With all the potential for the lower prices by harvest time in corn and soybeans, the opportunities are still tremendous for selling at high price levels. With soybeans near or above $12 and corn getting close to $6 for harvest-time delivery, how can one complain?

Yes, we can talk about higher input prices. We can talk about cuts in yield due to the drought and floods. But the bottom line: based on historical price levels corn and beans are very high. Markets are offering the highest profit opportunities in history.

Take advantage of the opportunities

One of the more difficult aspects of marketing this year for some producers is too much time and too much money. With prices high and a couple of good economic years under their belts, it is easy to put off decision-making. Why get in a hurry? It might not rain. We might get another flood. The what-ifs can go on forever and ever.

The reality is corn and soybeans just came off of a short crop and as the old saying goes, “short crops peak early and have a long tail.” The tops were made in September. It is certainly normal to have a late-winter early-springtime rally, which is what the market has been experiencing. Price strength before planting is the ultimate nail in the coffin — it encourages more planted acreage.

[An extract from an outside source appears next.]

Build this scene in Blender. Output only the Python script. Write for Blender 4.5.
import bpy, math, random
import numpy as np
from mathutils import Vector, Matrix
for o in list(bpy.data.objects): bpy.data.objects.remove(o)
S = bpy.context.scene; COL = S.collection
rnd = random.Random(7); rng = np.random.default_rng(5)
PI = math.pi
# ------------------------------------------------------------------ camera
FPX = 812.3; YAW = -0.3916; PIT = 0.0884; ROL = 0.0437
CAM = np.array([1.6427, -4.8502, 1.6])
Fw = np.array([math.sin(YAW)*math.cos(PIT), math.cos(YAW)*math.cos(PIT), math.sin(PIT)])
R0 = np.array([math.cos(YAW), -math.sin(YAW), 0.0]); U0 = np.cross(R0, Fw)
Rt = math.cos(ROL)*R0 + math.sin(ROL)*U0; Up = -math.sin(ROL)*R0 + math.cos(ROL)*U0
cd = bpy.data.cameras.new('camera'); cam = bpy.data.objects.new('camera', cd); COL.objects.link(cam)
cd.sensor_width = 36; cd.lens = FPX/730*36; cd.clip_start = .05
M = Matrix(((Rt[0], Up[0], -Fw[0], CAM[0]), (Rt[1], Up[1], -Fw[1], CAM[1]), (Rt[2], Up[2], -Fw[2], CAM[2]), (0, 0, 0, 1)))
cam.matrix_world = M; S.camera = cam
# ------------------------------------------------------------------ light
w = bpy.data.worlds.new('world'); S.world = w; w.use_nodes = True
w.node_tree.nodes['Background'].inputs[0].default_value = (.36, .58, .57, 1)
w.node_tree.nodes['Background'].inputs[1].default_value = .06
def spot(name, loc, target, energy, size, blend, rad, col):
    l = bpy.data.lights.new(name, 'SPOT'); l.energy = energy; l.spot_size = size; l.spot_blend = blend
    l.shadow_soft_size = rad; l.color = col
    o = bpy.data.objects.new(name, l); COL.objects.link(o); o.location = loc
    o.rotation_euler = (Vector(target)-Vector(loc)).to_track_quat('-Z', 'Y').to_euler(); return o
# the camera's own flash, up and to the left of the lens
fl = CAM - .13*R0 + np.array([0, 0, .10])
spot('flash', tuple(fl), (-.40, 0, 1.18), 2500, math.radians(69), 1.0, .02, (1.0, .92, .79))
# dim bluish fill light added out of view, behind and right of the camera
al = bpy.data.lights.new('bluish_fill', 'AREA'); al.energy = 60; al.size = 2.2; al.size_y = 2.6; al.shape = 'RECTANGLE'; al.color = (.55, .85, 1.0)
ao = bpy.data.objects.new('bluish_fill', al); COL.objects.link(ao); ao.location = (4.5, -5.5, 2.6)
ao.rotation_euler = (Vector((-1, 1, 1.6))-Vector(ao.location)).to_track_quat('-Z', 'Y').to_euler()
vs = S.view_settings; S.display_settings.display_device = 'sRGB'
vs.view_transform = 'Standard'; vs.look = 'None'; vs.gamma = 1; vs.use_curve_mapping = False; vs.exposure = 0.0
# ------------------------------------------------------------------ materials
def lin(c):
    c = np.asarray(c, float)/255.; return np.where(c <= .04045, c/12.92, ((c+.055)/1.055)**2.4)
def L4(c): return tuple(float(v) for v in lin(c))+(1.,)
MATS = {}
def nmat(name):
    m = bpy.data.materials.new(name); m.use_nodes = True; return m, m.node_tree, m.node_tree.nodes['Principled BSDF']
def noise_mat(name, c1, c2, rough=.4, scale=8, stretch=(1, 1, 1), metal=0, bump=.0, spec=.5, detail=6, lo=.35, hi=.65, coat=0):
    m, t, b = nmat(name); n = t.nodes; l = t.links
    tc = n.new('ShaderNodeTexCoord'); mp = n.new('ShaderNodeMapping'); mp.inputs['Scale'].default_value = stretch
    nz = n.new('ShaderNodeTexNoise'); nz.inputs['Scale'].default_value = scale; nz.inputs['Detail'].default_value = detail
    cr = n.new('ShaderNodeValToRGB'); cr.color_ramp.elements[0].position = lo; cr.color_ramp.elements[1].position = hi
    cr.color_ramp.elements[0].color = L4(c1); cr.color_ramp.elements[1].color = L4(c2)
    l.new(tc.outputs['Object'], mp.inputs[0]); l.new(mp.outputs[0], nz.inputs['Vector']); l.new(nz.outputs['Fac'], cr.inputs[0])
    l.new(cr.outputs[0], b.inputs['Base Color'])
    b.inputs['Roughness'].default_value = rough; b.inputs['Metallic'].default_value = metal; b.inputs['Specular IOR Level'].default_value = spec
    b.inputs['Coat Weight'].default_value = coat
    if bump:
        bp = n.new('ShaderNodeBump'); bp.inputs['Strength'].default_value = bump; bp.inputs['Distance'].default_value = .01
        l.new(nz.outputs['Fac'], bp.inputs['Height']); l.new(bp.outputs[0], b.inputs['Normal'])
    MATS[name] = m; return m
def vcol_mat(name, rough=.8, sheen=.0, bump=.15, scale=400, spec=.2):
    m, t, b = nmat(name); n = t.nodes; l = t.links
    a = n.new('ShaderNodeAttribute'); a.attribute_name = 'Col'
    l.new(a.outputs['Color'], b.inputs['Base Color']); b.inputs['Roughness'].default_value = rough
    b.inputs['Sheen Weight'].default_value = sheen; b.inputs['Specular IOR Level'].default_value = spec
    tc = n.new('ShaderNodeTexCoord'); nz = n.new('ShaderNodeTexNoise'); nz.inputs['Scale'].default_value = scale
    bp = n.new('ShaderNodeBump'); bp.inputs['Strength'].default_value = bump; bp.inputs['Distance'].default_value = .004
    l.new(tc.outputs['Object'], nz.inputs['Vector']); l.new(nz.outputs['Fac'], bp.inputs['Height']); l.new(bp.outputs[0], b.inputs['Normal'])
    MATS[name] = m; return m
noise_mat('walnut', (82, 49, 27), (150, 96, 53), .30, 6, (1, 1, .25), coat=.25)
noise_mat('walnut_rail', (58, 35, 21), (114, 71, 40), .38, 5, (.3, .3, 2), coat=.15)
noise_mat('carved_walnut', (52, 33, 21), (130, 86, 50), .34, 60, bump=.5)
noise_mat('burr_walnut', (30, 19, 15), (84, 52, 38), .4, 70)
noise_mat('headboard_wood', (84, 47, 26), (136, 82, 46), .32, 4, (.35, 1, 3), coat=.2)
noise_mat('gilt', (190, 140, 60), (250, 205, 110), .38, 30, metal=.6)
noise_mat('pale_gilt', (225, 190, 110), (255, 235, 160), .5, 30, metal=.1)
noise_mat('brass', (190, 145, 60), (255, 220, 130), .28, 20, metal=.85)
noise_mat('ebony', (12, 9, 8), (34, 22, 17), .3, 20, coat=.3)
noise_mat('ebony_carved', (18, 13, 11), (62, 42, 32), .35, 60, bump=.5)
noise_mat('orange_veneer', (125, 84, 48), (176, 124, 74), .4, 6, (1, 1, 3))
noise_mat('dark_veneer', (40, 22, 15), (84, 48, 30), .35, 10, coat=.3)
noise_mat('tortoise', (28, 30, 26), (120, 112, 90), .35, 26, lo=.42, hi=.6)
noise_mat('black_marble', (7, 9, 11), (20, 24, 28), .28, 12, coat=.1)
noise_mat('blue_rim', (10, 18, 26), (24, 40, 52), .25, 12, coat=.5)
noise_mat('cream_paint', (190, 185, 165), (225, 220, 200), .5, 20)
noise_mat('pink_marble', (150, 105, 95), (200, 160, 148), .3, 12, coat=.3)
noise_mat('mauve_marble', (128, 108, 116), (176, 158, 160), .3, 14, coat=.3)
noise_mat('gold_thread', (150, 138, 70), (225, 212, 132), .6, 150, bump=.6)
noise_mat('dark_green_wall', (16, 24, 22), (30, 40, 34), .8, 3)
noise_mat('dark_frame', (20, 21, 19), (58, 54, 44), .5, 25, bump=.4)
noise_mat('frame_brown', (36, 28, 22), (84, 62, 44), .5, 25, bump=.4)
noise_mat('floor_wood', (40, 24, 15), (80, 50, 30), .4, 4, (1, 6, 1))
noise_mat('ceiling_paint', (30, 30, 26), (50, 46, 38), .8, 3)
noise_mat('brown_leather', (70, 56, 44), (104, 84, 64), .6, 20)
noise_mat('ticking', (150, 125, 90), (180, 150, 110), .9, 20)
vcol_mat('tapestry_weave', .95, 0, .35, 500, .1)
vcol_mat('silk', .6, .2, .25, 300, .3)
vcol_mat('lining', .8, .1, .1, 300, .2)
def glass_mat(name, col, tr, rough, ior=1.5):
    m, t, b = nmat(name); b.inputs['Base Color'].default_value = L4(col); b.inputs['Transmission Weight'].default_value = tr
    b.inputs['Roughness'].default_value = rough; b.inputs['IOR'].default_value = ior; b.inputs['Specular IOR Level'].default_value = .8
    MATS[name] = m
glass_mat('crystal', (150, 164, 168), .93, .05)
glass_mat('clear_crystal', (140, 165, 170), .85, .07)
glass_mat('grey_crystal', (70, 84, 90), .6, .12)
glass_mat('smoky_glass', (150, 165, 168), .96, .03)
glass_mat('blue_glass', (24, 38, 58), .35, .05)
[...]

That is why rallies in corn and soybeans during the February/March timeframe have almost always been selling opportunities. How low is low? This is not a prediction, but an observation. After a major bull market, prices have normally retreated to breakeven production cost or slightly lower. That would be $4.30 to $4.50 for corn.

Technical analysts are looking for prices to retreat to where the move began. That would be $4 in corn futures and $10 in soybeans. Wouldn’t that be interesting?